Groups advocating equal rights for gay people were planning to rally in front of the courthouse here on Monday morning, and officials were expecting large crowds in the courtroom and in a separate viewing room. Live video and audio were to be piped into federal courthouses in California, New York, Oregon and Washington.

In addition, under a decision last week by Judge Vaughn R. Walker, the district court’s chief judge, who is hearing the case, the trial was to be videotaped and distributed online. Supporters of Proposition 8 have objected to that, and they appealed to the United States Supreme Court on Saturday to keep cameras out of the courtroom.

“The record is already replete with evidence showing that any publicizing of support for Prop. 8 has inevitably led to harassment, economic reprisal, threats and even physical violence,” Charles J. Cooper, the lead counsel for the defense, wrote in a brief to the court. “In this atmosphere, witnesses are understandably quite distressed at the prospect of their testimony being broadcast worldwide.”
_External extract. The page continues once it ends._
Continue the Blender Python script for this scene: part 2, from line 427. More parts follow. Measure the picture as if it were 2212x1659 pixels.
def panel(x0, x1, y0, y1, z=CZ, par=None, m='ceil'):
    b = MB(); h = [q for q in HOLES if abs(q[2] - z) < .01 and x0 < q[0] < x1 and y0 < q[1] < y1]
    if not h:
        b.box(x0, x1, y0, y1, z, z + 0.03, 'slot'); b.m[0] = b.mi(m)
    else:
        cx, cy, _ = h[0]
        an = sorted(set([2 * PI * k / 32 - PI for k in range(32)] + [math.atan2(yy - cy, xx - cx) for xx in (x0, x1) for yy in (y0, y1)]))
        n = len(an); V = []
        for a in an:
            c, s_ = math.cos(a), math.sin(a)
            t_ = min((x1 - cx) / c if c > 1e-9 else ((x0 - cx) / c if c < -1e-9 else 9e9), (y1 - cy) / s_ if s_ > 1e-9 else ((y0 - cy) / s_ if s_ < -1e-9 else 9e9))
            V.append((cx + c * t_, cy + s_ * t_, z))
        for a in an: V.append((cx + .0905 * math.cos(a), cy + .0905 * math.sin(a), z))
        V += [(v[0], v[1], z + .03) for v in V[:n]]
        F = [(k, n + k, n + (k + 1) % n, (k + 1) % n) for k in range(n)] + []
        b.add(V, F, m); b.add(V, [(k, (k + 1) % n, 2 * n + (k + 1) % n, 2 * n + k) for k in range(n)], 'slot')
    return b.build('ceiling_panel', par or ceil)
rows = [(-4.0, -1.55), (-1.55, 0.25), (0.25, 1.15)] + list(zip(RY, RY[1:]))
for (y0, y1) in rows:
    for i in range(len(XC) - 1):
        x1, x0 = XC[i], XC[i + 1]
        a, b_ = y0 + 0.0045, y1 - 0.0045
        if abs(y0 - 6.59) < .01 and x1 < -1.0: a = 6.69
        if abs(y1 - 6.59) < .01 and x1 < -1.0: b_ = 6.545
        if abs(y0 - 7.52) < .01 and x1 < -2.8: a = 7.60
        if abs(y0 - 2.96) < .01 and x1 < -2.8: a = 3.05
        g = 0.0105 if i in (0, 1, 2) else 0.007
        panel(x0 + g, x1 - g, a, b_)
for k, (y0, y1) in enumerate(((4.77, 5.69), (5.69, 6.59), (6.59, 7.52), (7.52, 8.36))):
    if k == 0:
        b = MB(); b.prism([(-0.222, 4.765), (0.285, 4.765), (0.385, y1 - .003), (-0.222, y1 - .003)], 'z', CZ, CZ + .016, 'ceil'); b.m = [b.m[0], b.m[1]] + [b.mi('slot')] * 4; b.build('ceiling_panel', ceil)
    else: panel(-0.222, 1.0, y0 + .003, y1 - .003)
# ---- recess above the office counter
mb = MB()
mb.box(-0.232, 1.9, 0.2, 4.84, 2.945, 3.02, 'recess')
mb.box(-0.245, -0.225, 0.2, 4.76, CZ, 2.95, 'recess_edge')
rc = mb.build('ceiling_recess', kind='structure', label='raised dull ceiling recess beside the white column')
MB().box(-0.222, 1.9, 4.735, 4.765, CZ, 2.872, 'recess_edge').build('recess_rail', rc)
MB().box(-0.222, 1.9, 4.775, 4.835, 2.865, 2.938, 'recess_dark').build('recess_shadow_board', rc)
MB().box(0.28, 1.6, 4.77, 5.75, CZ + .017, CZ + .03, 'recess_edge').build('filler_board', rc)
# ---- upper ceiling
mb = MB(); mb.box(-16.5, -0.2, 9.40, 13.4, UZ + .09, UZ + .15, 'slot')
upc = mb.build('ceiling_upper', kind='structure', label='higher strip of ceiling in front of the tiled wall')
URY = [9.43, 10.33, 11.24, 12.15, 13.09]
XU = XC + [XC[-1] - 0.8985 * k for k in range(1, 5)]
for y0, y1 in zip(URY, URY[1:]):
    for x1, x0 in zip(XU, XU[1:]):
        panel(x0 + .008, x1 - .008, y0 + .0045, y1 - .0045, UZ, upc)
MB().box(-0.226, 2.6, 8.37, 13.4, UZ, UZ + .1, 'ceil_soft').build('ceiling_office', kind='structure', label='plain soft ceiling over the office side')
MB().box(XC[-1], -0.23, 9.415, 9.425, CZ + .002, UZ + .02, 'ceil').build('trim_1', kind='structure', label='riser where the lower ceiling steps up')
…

Indeed, several of the figures who helped pass Proposition 8 are expected to be called to testify under oath, something that gay rights advocates hope will play in their favor.

“It has the potential to be an extraordinarily powerful teaching moment because it’s going to be televised,” said Jennifer C. Pizer, senior counsel and national marriage project director with the gay civil rights group Lambda Legal in Los Angeles. “This is usually just bandied about on attack TV shows. But this promises to be a serious examination of the arguments in a trial setting, with evidence and cross-examination.”

During the trial, which is expected to last three weeks, Mr. Olson and Mr. Boies plan to argue that Proposition 8 violates the constitutional guarantee of equal protection and due process.

“The biggest challenge with any of the judges we’ll face is simply to get them to focus on the law and the facts and not on the inertia of history,” Mr. Boies said. “I think the only real argument that the other side has is, ‘This is the way its always been.’ ”

But supporters of Proposition 8 say that California voters were well within their rights to establish marriage as between a man and a woman, as voters in more than two dozen other states have done.

“There are very sound public policy reasons to define marriage as one man and woman, including the inevitable fact when you put men and women together, they produce children,” said Jordan Lorence, senior counsel with the Alliance Defense Fund, a conservative Arizona-based group that will argue for Proposition 8. “To put that under the microscope of a compelling state interest test is the wrong thing for the court to be doing.”

Some gay rights groups were also initially skeptical of the case, fearing that Mr. Olson and Mr. Boies lacked expertise in the issue and that a loss in federal court could set back efforts for years to come. But most have since rallied behind it.

“I think that having Olson and Boies lead this effort is phenomenal because it’s not just gay rights activists pushing,” said Geoff Kors, the executive director of Equality California, a gay rights group. “It shows that this is not a partisan issue and not an ideological issue. It’s a clear constitutional issue.”

The case is being financed by a recently established nonprofit advocacy group, the American Foundation for Equal Rights. Chad Griffin, the president of the group’s board, said he had been cheered by the surge of support for the case. “We’re all on the same page,” he said “We all have the same goals.”

Mr. Griffin, a communications specialist who served in the Clinton administration, hired Mr. Boies and Mr. Olson, who are ideologically opposed but are friendly outside the courtroom. On Friday, both men were ensconced in a suite of legal offices in downtown San Francisco, prepping witnesses and getting ready for trial.

And while anticipation was running high, Mr. Boies said that much of the testimony would probably “be a little boring,” even if it were televised.

“You don’t get the drama in the presentation,” he said, “that exists in the importance of the issue.”